View Full Version : Alternatives to Dungeon Crawls
Beelzebub1111
2010-04-06, 09:34 PM
I was considering that, instead of a randomly generated dungeon crawl, we could play Descent: Journeys in the Dark. If they lose they'd get xp for playing along, and if they win they get more xp and some magic items.
So I guess my question is three part:
1) Is this a sound idea?
2) What would an appropriate reward for beating me be if the party is level 4?
3) Any other ideas in this similar vein of thought?
Eldariel
2010-04-07, 07:04 AM
I propose you extrapolate. What exactly do you mean by "Descent: Journey in the Dark"?
Beelzebub1111
2010-04-07, 07:15 AM
It's a HeroQuest-type board game:
http://en.wikipedia.org/wiki/Descent:_Journeys_in_the_Dark
Altair_the_Vexed
2010-04-07, 07:16 AM
Do you mean that instead of playing a game of D&D (or the RPG you're using), you play a game of Descent?
In this game of Descent, are you planning to play by the Descent rules, or the D&D rules?
Will players use substitute characters if you play using the Descent rules?
Or are you planning to use the Descent rules to make a dungeon, and then play in it using the D&D rules?
Or what?
TheMadLinguist
2010-04-07, 07:21 AM
I believe he's suggesting a minigame interlude.
That descent game sounds like a fun boardgame, is it worth picking up?
Beelzebub1111
2010-04-07, 07:46 AM
Do you mean that instead of playing a game of D&D (or the RPG you're using), you play a game of Descent?
In this game of Descent, are you planning to play by the Descent rules, or the D&D rules?
Will players use substitute characters if you play using the Descent rules?
Or are you planning to use the Descent rules to make a dungeon, and then play in it using the D&D rules?
Or what?
We would basically playing Descent to represent the party's random dungeon crawl.

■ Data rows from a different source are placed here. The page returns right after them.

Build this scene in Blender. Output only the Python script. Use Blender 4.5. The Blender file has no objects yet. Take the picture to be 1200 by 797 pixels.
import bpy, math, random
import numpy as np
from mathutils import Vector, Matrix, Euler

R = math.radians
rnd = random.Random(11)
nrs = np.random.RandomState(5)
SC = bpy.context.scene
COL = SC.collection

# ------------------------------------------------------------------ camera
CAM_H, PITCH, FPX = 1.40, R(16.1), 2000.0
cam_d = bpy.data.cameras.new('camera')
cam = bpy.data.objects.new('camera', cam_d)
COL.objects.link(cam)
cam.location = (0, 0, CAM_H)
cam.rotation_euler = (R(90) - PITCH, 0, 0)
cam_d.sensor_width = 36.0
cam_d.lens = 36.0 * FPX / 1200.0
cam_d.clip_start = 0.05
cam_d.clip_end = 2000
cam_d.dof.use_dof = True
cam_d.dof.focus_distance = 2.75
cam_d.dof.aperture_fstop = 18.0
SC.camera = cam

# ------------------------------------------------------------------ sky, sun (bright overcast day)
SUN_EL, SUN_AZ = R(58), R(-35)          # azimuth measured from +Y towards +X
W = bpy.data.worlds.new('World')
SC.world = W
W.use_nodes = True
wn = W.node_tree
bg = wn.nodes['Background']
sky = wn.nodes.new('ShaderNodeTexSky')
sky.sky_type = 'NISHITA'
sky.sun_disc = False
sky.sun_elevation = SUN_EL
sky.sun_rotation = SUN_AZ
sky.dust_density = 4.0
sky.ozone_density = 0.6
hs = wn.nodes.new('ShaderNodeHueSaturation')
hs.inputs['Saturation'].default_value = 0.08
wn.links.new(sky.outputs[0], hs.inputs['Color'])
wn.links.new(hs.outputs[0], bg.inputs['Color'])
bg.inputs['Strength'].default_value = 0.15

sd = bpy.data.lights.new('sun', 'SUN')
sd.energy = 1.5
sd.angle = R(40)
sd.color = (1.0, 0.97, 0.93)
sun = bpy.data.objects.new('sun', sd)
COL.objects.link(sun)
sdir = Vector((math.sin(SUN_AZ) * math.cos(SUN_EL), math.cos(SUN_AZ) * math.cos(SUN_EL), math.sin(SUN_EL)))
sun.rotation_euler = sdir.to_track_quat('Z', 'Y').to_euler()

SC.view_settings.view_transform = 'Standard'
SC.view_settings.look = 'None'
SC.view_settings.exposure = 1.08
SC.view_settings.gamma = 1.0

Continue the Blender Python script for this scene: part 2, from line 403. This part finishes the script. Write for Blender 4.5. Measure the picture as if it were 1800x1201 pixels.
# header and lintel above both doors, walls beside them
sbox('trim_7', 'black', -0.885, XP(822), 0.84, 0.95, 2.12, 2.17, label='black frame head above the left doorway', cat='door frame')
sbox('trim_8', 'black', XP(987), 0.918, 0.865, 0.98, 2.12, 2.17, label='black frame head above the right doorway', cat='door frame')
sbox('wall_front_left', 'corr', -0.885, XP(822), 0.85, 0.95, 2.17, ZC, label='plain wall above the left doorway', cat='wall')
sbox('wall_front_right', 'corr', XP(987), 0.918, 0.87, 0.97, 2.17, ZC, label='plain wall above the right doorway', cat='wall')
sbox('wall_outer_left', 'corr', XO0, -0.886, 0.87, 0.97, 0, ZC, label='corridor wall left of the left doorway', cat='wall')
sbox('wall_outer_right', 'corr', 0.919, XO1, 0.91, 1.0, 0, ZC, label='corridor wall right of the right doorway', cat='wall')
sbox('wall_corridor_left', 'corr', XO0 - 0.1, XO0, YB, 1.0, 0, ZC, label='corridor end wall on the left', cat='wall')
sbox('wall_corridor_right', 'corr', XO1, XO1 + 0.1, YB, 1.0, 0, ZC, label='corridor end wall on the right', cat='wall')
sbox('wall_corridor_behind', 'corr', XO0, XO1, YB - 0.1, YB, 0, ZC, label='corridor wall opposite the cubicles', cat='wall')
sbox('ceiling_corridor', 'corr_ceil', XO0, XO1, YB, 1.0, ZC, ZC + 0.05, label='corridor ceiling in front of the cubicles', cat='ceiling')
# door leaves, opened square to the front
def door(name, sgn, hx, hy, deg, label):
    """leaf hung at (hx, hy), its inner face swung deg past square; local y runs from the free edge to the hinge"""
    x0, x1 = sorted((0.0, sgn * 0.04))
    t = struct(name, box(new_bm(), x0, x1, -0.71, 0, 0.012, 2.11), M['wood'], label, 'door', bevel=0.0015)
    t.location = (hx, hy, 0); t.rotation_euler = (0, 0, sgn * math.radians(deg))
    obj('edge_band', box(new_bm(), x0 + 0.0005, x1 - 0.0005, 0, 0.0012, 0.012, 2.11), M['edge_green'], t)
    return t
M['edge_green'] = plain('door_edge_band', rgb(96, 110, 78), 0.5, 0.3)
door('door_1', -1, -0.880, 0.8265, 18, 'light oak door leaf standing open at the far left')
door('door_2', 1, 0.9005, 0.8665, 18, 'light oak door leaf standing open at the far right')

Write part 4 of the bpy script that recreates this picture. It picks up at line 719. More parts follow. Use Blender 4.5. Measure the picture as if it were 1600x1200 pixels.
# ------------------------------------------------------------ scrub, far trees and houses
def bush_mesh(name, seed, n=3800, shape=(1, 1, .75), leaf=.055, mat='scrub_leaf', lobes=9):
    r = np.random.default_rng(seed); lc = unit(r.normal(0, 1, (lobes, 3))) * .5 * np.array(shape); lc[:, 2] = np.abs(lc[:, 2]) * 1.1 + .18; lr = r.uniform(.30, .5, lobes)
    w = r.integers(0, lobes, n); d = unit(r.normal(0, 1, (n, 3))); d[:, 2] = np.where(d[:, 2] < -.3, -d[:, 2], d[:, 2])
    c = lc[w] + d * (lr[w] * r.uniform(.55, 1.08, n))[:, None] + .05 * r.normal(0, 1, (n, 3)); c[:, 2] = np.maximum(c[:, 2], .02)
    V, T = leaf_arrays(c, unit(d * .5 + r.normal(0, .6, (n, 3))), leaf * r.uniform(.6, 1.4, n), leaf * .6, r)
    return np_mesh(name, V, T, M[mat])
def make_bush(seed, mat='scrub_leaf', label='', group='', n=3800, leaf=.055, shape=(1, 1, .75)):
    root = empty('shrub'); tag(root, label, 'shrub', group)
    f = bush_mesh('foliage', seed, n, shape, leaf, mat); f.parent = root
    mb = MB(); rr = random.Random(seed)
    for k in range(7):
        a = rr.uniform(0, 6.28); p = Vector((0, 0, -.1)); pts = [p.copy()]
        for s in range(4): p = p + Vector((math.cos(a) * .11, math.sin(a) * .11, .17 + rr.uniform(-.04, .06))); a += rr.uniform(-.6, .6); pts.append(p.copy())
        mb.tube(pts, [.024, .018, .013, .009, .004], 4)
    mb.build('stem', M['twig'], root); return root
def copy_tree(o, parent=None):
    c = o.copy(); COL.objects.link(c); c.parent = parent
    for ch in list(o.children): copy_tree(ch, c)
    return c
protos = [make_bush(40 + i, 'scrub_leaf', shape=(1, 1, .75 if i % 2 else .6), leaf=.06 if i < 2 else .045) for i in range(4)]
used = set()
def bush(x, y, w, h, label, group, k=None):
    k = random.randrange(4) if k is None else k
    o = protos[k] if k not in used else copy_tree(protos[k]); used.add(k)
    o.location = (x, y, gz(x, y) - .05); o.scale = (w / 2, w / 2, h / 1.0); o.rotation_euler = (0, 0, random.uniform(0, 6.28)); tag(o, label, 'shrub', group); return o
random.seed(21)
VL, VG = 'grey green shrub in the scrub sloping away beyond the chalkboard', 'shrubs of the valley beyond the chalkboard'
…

They'll be playing the game by its rules and with its characters until a time where I learn the game well enough to make balanced characters for each of the PCs using Descent rules.
That descent game sounds like a fun boardgame, is it worth picking up?
It's very fun. It's basically the pure combat aspects of D&D. Go into dungeon, kill things, take their stuff, level up, buy loot from town, portal back into the dungeon, while all the time the Overlord (aka the DM) is throwing a neverending stream of monsters and traps at you. It's like a D&D dungeoncrawl, except that one combat encounter takes 10 minutes instead of an hour.
Reminds me of The Sorcerer's Cave, a game from the 70's in which you add new tiles to the dungeon and find rooms with monsters you can fight for treasure cards or recruit for your party. :smallbiggrin:
Altair_the_Vexed
2010-04-08, 02:09 AM
We would basically playing Descent to represent the party's random dungeon crawl. They'll be playing the game by its rules and with its characters until a time where I learn the game well enough to make balanced characters for each of the PCs using Descent rules.
So you'll be using Descent as the in-dungeon mechanics of a larger role-playing campaign.
Well... as long as you make sure that none of the characters is seriously different in the dungeon to out of it, I don't see why you can't do this.
Lots of older games have very few rules for non-combat and non-challenge play, and some new games too.
Most of the rest of the world - dealing with the local lord, gathering rumours, and so on - can be dealt with by ad hoc rulings and DM decisions.
Where you might run into problems is if you try to blend Descent with another set of rules. I don't know the Descent rules - does it use the same ability scores, does it have character levels, and so on?
If there's a big difference between Descent and the other game system you want to use, I'd advise against it. Just stick to free-form roleplaying of the action outside the dungeon, and use one set of rules.